Data provided:

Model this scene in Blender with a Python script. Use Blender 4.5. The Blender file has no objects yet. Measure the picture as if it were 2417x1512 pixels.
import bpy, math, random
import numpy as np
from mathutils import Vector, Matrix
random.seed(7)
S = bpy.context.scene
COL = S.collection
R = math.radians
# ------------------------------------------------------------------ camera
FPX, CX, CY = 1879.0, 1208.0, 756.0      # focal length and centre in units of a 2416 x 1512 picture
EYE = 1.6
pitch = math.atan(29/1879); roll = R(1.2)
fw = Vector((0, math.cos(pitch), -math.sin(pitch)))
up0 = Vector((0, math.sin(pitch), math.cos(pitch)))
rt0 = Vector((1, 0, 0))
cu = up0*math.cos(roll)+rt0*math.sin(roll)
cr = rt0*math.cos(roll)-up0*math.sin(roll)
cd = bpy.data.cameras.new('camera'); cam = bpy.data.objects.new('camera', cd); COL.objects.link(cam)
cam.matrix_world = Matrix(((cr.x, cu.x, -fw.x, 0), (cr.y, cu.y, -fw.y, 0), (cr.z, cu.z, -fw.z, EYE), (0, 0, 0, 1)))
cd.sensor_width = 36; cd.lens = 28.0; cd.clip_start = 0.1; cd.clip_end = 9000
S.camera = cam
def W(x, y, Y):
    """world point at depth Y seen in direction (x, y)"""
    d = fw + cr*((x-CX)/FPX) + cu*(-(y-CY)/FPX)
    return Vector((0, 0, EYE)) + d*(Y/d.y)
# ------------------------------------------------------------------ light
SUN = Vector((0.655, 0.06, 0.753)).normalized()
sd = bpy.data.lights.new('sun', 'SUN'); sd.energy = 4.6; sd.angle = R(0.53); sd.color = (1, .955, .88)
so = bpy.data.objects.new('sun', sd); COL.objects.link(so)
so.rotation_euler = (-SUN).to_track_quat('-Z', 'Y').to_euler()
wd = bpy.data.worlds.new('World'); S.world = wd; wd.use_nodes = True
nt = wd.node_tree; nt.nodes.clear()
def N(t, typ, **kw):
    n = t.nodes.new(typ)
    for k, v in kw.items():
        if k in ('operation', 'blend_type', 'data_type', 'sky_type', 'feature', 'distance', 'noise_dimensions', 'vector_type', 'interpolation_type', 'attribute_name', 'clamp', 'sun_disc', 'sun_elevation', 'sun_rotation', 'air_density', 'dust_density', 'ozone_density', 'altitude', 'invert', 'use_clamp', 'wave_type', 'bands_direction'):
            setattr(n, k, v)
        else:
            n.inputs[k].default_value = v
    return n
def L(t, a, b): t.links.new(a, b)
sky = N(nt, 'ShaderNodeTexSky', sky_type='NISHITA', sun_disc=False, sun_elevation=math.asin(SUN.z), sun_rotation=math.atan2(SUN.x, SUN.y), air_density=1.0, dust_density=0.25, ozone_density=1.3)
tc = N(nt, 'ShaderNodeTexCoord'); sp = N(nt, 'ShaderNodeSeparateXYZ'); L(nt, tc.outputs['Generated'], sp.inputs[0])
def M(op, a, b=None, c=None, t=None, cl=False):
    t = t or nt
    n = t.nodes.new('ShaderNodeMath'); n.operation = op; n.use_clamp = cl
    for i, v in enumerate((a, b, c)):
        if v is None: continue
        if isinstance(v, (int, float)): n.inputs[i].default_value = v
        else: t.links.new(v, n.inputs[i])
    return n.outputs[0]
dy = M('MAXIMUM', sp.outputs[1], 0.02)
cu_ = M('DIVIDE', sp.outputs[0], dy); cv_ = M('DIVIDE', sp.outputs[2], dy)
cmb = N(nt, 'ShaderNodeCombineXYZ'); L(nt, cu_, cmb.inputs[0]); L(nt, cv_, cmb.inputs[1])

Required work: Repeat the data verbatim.

Task solution:
Model this scene in Blender with a Python script. Use Blender 4.5. The Blender file has no objects yet. Measure the picture as if it were 2417x1512 pixels.
import bpy, math, random
import numpy as np
from mathutils import Vector, Matrix
random.seed(7)
S = bpy.context.scene
COL = S.collection
R = math.radians
# ------------------------------------------------------------------ camera
FPX, CX, CY = 1879.0, 1208.0, 756.0      # focal length and centre in units of a 2416 x 1512 picture
EYE = 1.6
pitch = math.atan(29/1879); roll = R(1.2)
fw = Vector((0, math.cos(pitch), -math.sin(pitch)))
up0 = Vector((0, math.sin(pitch), math.cos(pitch)))
rt0 = Vector((1, 0, 0))
cu = up0*math.cos(roll)+rt0*math.sin(roll)
cr = rt0*math.cos(roll)-up0*math.sin(roll)
cd = bpy.data.cameras.new('camera'); cam = bpy.data.objects.new('camera', cd); COL.objects.link(cam)
cam.matrix_world = Matrix(((cr.x, cu.x, -fw.x, 0), (cr.y, cu.y, -fw.y, 0), (cr.z, cu.z, -fw.z, EYE), (0, 0, 0, 1)))
cd.sensor_width = 36; cd.lens = 28.0; cd.clip_start = 0.1; cd.clip_end = 9000
S.camera = cam
def W(x, y, Y):
    """world point at depth Y seen in direction (x, y)"""
    d = fw + cr*((x-CX)/FPX) + cu*(-(y-CY)/FPX)
    return Vector((0, 0, EYE)) + d*(Y/d.y)
# ------------------------------------------------------------------ light
SUN = Vector((0.655, 0.06, 0.753)).normalized()
sd = bpy.data.lights.new('sun', 'SUN'); sd.energy = 4.6; sd.angle = R(0.53); sd.color = (1, .955, .88)
so = bpy.data.objects.new('sun', sd); COL.objects.link(so)
so.rotation_euler = (-SUN).to_track_quat('-Z', 'Y').to_euler()
wd = bpy.data.worlds.new('World'); S.world = wd; wd.use_nodes = True
nt = wd.node_tree; nt.nodes.clear()
def N(t, typ, **kw):
    n = t.nodes.new(typ)
    for k, v in kw.items():
        if k in ('operation', 'blend_type', 'data_type', 'sky_type', 'feature', 'distance', 'noise_dimensions', 'vector_type', 'interpolation_type', 'attribute_name', 'clamp', 'sun_disc', 'sun_elevation', 'sun_rotation', 'air_density', 'dust_density', 'ozone_density', 'altitude', 'invert', 'use_clamp', 'wave_type', 'bands_direction'):
            setattr(n, k, v)
        else:
            n.inputs[k].default_value = v
    return n
def L(t, a, b): t.links.new(a, b)
sky = N(nt, 'ShaderNodeTexSky', sky_type='NISHITA', sun_disc=False, sun_elevation=math.asin(SUN.z), sun_rotation=math.atan2(SUN.x, SUN.y), air_density=1.0, dust_density=0.25, ozone_density=1.3)
tc = N(nt, 'ShaderNodeTexCoord'); sp = N(nt, 'ShaderNodeSeparateXYZ'); L(nt, tc.outputs['Generated'], sp.inputs[0])
def M(op, a, b=None, c=None, t=None, cl=False):
    t = t or nt
    n = t.nodes.new('ShaderNodeMath'); n.operation = op; n.use_clamp = cl
    for i, v in enumerate((a, b, c)):
        if v is None: continue
        if isinstance(v, (int, float)): n.inputs[i].default_value = v
        else: t.links.new(v, n.inputs[i])
    return n.outputs[0]
dy = M('MAXIMUM', sp.outputs[1], 0.02)
cu_ = M('DIVIDE', sp.outputs[0], dy); cv_ = M('DIVIDE', sp.outputs[2], dy)
cmb = N(nt, 'ShaderNodeCombineXYZ'); L(nt, cu_, cmb.inputs[0]); L(nt, cv_, cmb.inputs[1])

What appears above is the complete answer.